Most instructive, of course, to the proper application of the “technological invention” exception are the precedential decisions in TTI II and TTI III. As noted above, the claims-in-suit in TTI II and TTI IIIwere directed to near-identical subject matter: purported innovations in GUI tools incorporated into trading software systems that variously improved the “speed,” “accuracy,” “usability,” “visualization,” and “efficiency” of prior art trading screens by implementing a more user-friendly design that prevents traders from submitting an order at an unintended price (TTI II), or by providing the trader with “highly relevant information” that is “not normally provided in an electronic exchanges data feed nor displayed by a trading screen.” (TTI III). TTI II, Slip Op. at 8, 11-12; TTI III, Slip Op. at 6-7. In affirming the PTAB’s finding that the claims in the patents under review in TTI II and TTI III were CBM patents, the Federal Circuit in both decisions stressed that the claimed innovations “relate to the practice of a financial product, not a technological invention” in the sense that the disclosed inventions “make[ ] the trader faster and more efficient, not the computer.” TTI II, Slip Op. at 9, 13; see also TTI III, Slip Op. at 7 (concluding that the claims “focus[ ] on improving the trader, not the functioning of the computer.”).

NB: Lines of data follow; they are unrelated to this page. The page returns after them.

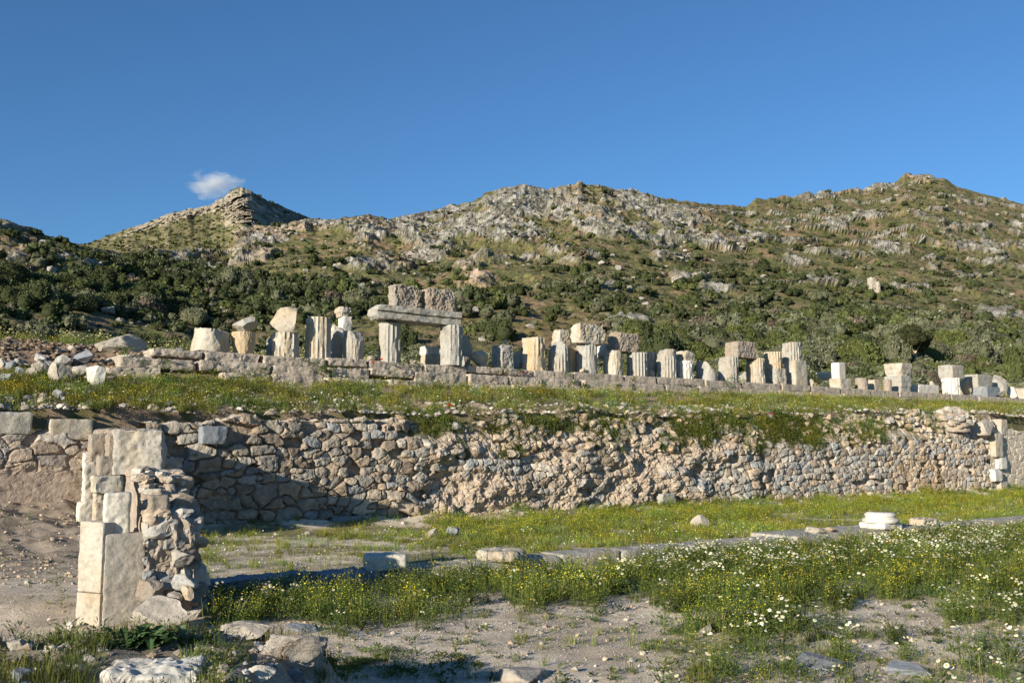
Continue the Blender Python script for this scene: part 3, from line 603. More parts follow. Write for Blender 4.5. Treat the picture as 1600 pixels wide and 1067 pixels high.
I('column_drum', D_, 'half round drum with a curved broken left side and sharp flutes on its right', 'drum', 1122, 1154, 556, 599, 'grey', group=GD, wear=.1, depth=.125, cuts=[((-.8, -.3, .5), .98), ((-.6, -.8, 0), .78)])
I('marble_block', B_, 'stippled block with a white left end bridging two drums on the right', 'block', 1133, 1184, 534, 558.5, 'rough', on=None, t=7.0, dr=.55, group=GB, rough=.04, n=22, fine=1.6)
I('column_drum', D_, 'tan fluted drum under the right end of the stippled block', 'drum', 1166, 1195, 559, 601, 'cream', group=GD, wear=.1, depth=.125, cuts=[((-.75, -.3, .6), 1.2)])
I('column_drum', D_, 'cream drum with ochre stained flutes set on a grey drum base', 'drum', 1194, 1222, 549, 576, 'ochre', on=None, t=7.0, group=GD, wear=.15, depth=.115)
I('column_drum', D_, 'squared grey half drum beneath the ochre stained one', 'drum', 1195, 1229, 575, 603, 'grey', group=GD, wear=.5, depth=.07, cuts=[((.5, -.86, 0), .75), ((-.8, -.6, 0), .85)])
I('column_drum', D_, 'highest grey fluted drum at the right, its top left cut away slantwise', 'drum', 1222, 1251, 534, 565, 'grey', on=None, t=7.0, group=GD, wear=.1, depth=.125, cuts=[((-.7, -.2, .7), 1.12)])
I('marble_block', B_, 'tall block, white on the left and beige on the right, below the highest drum', 'block', 1225, 1262, 563, 605, 'cream', dr=.75, group=GB, rnd=.08)
# right hand stretch
I('stone_basin', 'basin', 'white curved basin fragment jutting left of the white pedestal block', 'capital', 1275, 1303, 581, 593, 'white', t=8.6, on=None, prof=[(0, .35), (.4, .75), (.8, 1), (1, 1)], rough=.01)
I('marble_block', B_, 'clean white cubic block standing on a pale plinth right of the basin', 'block', 1299, 1321, 566, 592, 'white', on=None, t=7.2, dr=.9, group=GB, chips=2, chip=.08, rough=.012)
I('marble_block', B_, 'low pale plinth under the clean white cubic block', 'block', 1296, 1331, 591, 608, 'cream', t=7.0, dr=.7, group=GB, chips=3)
I('column_drum', D_, 'greenish weathered stump lying right of the pale plinth', 'drum', 1336, 1356, 590, 609, 'rough', group=GD, wear=.9, rough=.03)
I('marble_block', B_, 'low beige block right of the greenish stump', 'block', 1356, 1375, 593, 610, 'cream', t=7.2, dr=.8, group=GB)
I('column_drum', D_, 'lichen dark round stump close left of the stacked cornice blocks', 'drum', 1380, 1393, 593, 612, 'rough', group=GD, wear=.9, rough=.03)
I('cornice_block', 'cornice', 'upper cornice block with flared profile and ochre stains', 'capital', 1382, 1424, 567, 589, 'cream', on=None, t=7.3, prof=[(0, .84), (.25, .86), (.3, .92), (.6, .95), (.65, 1), (1, 1)], rough=.02, group='stacked cornice blocks')
I('cornice_block', 'cornice', 'lower layered grey cornice block under the flared one', 'capital', 1383, 1424, 587, 612, 'grey', t=7.2, prof=[(0, .9), (.3, .9), (.35, .98), (.6, .95), (.65, 1), (1, 1)], rough=.02, group='stacked cornice blocks')
I('marble_beam', 'beam', 'low white beam lying flat between the cornice stack and the right hand drum', 'block', 1424, 1466, 601, 614, 'white', t=7.4, dr=.25, chips=4)
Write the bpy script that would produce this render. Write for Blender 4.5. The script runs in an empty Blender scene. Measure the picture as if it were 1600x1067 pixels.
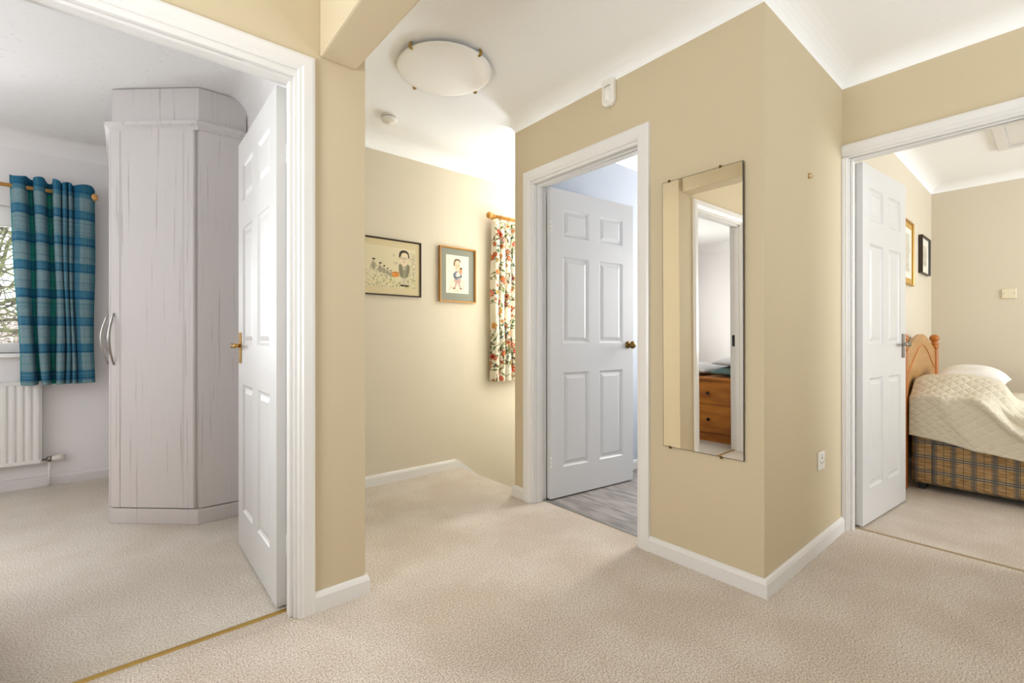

Like TTI II and TTI III, the patents under review in TTI I disclosed purported innovations to GUIs for a trading system – but unlike TTI II and TTI III, in TTI I, the Federal Circuit panel was persuaded that the disclosed invention qualified for the “technical invention” exception, and found that the claims at issue were not properly subject to CBM Review.

The difference-maker in TTI I appears to have been the subtle reframing of the claims at issue in TTI I as solving a “computer” problem versus a “trader” problem. More specifically, the panel was convinced in TTI I that the claims at issue addressed “[a] technical problem with prior GUIs in which the inside market remains stationary” by “displaying market depth on a vertical or horizontal plane, which fluctuates logically up or down, left or right across the plane as the market fluctuates.” TTI I, Slip Op. at 7. In that sense, the Court held that the claims at issue in TTI I resembled similar ones directed to GUI improvements that were found to satisfy the “technological invention” exception in an earlier non-precedential opinion that also involved TTI patents. See Trading Techs. Int’l, Inc. v. CQG, Inc., et al., Slip Op at 9 (Fed. Cir. Jan. 18, 2017) (reversing district court finding of invalidity under Section 101 because “the claimed subject matter is directed to a specific improvement in the way computers operate, for the claimed [GUI] method imparts a specific functionality to a trading system directed to a specific implementation of a solution to a problem in the software arts.” (internal citations omitted)).

So, what lessons to draw from these recent TTI decisions? At least, these decisions provide valuable guidance for practitioners on the importance of carefully framing the nature of the innovations embodied in software-based claim sets (and specifically, those directed to GUI enhancements). It appears to be insufficient to merely point to increased functionality or usefulness over prior art systems – instead, tying the claimed invention to specific improvements made to prior art computer systems will likely increase chances of successfully navigating CBM Review proceedings, as well as challenges to patent eligibility under Section 101. Ideally, such an argument can be supported by evidence showing bona fide improvements in computer operation though the application of novel technique (e.g., a solution to a difficult software engineering problem), rather than the simple addition of a new feature or unique architecture through the use of well-known software engineering solutions.